TO BE DONE: Copy all lines in which the word "picture" can be found.

***

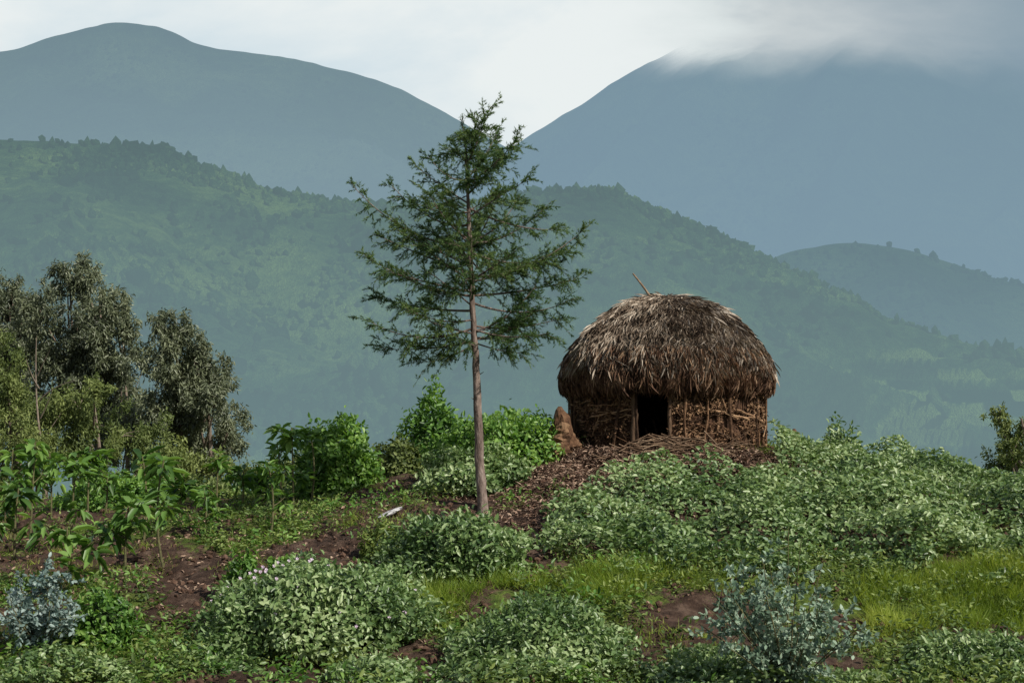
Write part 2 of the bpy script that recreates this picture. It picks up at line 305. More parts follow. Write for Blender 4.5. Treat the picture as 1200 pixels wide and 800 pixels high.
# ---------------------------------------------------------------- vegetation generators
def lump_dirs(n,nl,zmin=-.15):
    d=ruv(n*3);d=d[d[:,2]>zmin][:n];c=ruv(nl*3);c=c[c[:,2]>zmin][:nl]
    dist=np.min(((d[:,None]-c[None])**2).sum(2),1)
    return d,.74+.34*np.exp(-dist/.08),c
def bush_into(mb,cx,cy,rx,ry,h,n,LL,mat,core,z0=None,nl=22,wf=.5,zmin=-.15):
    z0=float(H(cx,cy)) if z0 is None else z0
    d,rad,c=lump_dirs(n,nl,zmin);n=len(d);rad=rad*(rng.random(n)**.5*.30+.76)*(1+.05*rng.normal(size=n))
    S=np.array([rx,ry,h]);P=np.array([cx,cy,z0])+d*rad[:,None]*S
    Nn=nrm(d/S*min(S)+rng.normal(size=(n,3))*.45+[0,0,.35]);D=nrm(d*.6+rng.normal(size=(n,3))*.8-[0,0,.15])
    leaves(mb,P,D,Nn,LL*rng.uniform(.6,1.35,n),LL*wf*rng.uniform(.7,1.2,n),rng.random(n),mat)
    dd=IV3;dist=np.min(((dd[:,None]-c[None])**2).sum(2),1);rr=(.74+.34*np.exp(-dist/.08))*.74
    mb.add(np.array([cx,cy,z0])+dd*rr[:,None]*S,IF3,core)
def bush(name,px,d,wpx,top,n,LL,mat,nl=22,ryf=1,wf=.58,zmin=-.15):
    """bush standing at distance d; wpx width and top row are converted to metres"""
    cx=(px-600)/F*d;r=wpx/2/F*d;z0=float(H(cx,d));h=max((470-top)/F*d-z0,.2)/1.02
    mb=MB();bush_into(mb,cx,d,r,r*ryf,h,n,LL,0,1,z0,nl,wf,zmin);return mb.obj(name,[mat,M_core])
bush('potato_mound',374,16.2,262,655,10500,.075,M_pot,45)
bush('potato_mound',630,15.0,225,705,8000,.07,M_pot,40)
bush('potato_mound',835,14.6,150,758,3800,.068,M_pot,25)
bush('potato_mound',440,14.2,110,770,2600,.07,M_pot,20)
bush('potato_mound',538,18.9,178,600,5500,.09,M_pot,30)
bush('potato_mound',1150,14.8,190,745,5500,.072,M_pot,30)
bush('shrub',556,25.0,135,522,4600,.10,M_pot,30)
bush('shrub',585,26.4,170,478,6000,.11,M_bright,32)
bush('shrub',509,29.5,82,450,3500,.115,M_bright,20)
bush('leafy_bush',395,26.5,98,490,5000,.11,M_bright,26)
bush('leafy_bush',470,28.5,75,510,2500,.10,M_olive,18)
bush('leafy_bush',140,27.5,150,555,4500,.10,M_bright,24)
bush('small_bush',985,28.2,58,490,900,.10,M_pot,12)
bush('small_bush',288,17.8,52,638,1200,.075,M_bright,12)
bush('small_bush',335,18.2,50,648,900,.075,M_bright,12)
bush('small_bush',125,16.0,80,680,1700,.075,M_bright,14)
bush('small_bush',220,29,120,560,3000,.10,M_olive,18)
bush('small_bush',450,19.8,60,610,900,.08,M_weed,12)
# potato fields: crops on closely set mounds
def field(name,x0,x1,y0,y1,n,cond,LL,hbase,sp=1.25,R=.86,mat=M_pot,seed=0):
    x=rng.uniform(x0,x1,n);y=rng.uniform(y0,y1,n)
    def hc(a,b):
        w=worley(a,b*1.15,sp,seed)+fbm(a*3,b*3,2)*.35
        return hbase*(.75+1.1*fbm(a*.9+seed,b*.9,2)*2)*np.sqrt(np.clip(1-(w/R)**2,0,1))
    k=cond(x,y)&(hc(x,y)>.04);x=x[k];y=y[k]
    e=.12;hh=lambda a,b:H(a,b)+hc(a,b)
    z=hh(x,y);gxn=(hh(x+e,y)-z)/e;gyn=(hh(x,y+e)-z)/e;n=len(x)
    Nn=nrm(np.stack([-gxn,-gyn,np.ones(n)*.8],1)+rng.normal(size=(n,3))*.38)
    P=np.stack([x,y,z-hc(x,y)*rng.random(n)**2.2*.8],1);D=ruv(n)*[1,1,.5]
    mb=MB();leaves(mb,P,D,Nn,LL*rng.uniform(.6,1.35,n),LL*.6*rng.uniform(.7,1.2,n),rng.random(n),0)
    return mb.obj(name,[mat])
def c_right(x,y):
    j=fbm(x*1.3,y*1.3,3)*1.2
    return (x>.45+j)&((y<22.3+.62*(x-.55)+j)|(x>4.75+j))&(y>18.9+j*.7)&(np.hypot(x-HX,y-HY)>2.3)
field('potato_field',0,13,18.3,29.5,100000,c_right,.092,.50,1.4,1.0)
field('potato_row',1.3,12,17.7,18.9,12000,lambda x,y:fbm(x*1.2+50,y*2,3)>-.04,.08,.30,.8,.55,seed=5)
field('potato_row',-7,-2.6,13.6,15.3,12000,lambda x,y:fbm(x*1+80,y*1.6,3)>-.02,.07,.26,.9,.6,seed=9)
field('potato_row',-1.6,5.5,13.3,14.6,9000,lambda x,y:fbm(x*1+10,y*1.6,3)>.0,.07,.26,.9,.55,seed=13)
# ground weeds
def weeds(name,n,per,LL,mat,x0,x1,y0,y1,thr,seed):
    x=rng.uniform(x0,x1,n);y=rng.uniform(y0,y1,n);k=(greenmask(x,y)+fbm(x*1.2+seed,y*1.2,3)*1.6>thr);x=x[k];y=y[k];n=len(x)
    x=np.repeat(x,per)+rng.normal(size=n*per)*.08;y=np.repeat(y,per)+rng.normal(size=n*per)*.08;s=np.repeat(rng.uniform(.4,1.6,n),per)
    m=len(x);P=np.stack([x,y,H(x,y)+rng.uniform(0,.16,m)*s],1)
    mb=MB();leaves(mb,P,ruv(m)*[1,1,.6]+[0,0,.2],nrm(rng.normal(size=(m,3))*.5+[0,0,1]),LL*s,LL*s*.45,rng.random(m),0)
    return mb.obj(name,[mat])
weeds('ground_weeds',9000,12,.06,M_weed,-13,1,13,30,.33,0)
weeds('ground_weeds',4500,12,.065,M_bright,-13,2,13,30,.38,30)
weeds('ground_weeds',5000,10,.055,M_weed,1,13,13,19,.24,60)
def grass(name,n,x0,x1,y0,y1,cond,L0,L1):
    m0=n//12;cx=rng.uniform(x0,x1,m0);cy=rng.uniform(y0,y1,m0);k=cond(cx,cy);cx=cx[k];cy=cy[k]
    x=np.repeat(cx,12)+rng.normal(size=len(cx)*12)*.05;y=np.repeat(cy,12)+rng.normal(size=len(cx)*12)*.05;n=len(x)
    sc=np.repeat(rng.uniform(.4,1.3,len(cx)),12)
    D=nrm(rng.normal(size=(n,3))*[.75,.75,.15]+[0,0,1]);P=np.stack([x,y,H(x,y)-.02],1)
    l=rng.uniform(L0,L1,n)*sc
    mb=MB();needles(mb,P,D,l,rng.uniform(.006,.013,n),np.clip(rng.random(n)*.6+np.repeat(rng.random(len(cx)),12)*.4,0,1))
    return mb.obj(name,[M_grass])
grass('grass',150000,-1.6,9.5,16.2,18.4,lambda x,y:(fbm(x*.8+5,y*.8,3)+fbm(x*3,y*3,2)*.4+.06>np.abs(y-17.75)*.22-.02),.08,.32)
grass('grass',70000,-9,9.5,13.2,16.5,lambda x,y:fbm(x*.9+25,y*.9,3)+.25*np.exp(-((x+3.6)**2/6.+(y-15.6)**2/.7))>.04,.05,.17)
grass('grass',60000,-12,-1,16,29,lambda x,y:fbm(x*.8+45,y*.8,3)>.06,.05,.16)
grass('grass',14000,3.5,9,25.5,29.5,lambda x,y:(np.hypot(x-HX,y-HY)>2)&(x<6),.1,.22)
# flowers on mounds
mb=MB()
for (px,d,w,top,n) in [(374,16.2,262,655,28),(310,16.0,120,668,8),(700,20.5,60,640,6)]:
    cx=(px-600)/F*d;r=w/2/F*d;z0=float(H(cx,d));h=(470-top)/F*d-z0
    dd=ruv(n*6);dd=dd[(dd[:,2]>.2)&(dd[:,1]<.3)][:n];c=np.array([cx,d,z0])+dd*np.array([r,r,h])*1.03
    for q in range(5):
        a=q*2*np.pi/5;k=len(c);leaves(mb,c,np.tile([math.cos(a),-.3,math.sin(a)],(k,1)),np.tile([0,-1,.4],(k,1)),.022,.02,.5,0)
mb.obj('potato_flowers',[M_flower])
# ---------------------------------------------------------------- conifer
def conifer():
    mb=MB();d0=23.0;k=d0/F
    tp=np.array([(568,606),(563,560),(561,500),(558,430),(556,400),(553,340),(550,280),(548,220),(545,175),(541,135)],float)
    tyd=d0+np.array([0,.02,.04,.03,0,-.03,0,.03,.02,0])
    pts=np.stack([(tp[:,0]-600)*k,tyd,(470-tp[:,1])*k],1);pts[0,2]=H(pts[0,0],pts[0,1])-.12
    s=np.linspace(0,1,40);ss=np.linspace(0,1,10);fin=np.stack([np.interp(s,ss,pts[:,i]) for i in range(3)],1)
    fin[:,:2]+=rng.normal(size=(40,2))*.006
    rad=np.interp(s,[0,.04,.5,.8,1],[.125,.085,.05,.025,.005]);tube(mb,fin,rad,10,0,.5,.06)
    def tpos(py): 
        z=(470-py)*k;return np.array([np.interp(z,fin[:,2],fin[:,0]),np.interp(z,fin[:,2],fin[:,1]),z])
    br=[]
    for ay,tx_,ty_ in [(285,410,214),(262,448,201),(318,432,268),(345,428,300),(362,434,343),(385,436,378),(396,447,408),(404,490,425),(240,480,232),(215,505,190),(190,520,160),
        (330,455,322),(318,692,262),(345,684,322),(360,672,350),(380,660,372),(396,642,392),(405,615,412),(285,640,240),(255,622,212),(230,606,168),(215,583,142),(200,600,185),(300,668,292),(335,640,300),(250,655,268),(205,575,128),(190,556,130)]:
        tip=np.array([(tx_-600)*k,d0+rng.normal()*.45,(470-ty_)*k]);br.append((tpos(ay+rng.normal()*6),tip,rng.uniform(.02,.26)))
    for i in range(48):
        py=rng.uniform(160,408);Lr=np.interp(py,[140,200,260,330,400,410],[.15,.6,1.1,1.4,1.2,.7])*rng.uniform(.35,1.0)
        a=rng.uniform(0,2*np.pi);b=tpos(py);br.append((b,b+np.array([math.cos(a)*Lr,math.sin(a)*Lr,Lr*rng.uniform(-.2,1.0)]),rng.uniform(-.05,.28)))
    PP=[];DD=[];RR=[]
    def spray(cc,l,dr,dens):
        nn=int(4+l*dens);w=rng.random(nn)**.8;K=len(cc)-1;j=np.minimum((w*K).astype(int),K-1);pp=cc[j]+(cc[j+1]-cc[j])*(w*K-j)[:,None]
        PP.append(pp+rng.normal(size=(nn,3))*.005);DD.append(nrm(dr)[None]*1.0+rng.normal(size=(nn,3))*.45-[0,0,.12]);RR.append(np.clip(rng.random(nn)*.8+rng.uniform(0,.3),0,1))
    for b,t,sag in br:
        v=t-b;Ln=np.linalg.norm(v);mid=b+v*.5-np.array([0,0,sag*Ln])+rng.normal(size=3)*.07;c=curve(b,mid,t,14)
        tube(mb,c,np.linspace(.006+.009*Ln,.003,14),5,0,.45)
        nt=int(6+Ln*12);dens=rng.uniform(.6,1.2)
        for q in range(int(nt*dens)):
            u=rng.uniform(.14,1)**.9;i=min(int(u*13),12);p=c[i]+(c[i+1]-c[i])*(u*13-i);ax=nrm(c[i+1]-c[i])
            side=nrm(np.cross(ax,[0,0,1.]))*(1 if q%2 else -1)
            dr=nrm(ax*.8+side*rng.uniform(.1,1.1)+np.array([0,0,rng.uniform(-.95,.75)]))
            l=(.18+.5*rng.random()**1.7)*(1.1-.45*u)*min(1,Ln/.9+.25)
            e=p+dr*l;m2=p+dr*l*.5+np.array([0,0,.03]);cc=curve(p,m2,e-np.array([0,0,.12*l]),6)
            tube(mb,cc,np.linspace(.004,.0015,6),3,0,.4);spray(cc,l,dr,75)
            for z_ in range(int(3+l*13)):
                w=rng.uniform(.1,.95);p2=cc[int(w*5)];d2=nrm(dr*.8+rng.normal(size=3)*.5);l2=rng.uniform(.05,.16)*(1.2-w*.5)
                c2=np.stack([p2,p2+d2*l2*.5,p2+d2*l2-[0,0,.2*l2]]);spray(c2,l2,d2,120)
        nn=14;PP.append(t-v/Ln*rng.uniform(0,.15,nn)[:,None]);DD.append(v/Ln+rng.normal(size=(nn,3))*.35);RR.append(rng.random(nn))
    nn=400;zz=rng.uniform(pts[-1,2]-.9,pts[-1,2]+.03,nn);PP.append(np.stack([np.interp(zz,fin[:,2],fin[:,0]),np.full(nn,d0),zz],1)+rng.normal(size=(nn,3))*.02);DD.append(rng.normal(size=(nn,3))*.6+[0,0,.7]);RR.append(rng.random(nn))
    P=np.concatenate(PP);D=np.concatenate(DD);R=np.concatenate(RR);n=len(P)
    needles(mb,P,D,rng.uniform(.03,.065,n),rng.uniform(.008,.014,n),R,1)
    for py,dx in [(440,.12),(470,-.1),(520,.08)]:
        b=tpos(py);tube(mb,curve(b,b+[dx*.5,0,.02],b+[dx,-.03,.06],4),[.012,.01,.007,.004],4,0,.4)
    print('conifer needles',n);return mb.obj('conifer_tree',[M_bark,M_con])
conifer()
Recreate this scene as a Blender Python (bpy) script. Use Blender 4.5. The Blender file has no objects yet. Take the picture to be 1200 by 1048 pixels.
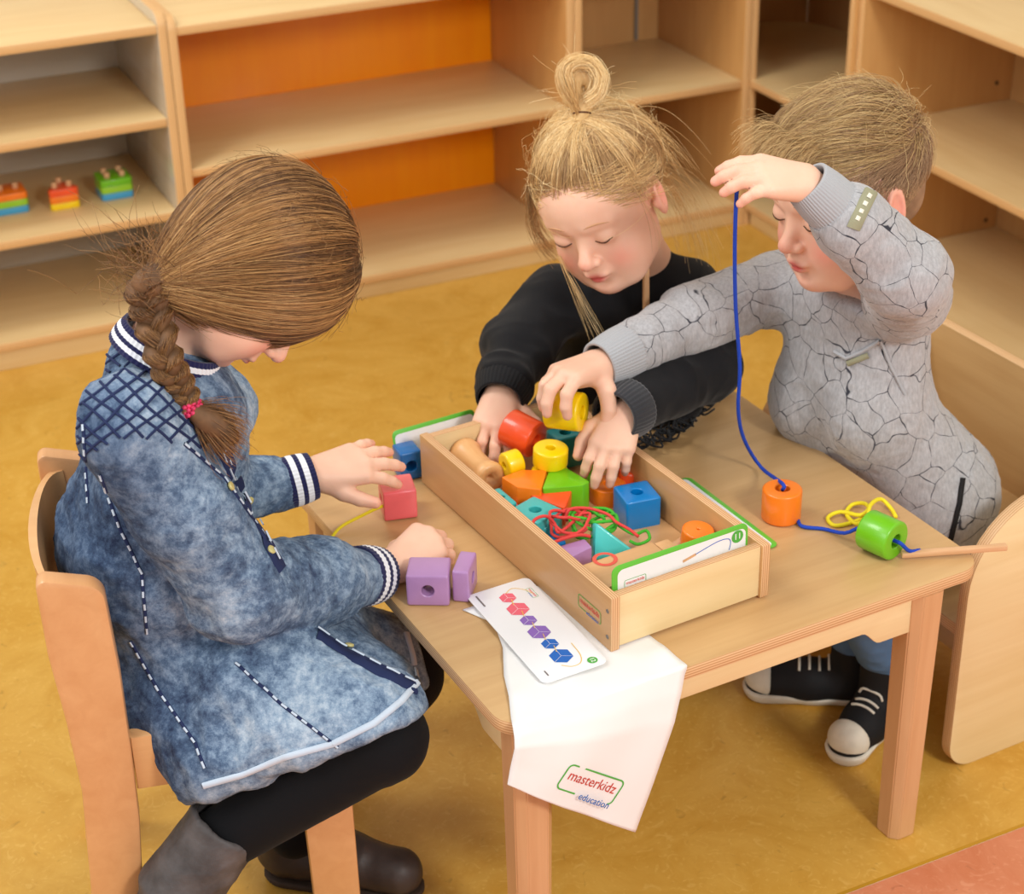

***

RESULT BELOW:
Write part 2 of the bpy script that recreates this picture. It picks up at line 305. More parts follow. Write for Blender 4.5. Treat the picture as 1200 pixels wide and 800 pixels high.
Recreate this scene as a Blender Python (bpy) script. Use Blender 4.5. The Blender file has no objects yet. Take the picture to be 1200 by 1048 pixels.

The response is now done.